Editorial: What need-aware admissions mean for CWRU

Editorial Board

Recent college admissions scandals have swept universities and prompted many to open conversations about how selective colleges choose the students that they are admitting. While many colleges boast need-blind admissions, in which a student’s ability to pay for higher education is not taken into account in the school’s decision, Case Western Reserve University remains a need-aware institution. Although the decision to remain need-aware was likely made in consideration of the size of the university’s endowment, which was $1.89 billion in 2018, the university should take the time to consider its stance on need-based admission of students, especially as each incoming freshman class grows in size.

Currently in the United States, over 44 million Americans have student loan debt, with an average of around $32,000 per student loan. Students are encouraged now, more than ever, to take out loans they have trouble repaying. Over 11 percent of people with student loan debt reported that they were late or delinquent on payments for their loan. In all, student loans seem to contribute greatly to the warning signs of an economic recession on the horizon, as the Federal Reserve’s recent decision to cut interest rates seems to indicate.

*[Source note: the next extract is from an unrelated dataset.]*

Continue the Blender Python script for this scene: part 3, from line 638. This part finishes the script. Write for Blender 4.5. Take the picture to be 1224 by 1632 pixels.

In the face of a student debt crisis, institutions like CWRU continue to raise tuition and prompt students to take out more loans, whether private or federal. These actions only serve to contribute to the steadily increasing mass of student debt in the United States, which currently stands at around $1.44 trillion. Increasing the size of the freshman class only serves to put pressure on the campus to find housing for these new students, which already spilled over into Stephanie Tubbs Jones Hall and the Triangle Apartments in 2018, and pressure on students and their families to find the money necessary to pay higher tuition rates.

While it can be argued that need-aware admissions are effective at mitigating the effect of increasing freshman class sizes and raising tuition, CWRU should stay wary of being too need-aware in its admissions, as it remains an educational institution and should keep students’ well-being in mind in considering who should be granted the opportunity for higher education at a highly rated university like CWRU.

Although CWRU’s status as a need-aware university raises questions about its admission rates and diversity among socioeconomic strata and between ethnic groups, the diversity at CWRU has largely remained stable and has even increased in recent years. Giving credit where it is due, at least need-aware admissions have not affected CWRU’s dedication to diversity.

Ultimately, although CWRU’s need-aware admission policy has not resulted in severe ramifications, it could present issues in the future if class sizes continue to expand and students continue to take out loans to afford tuition. We must remain critical of our current school infrastructure and ensure that students are not negatively affected by any of CWRU’s admission policies.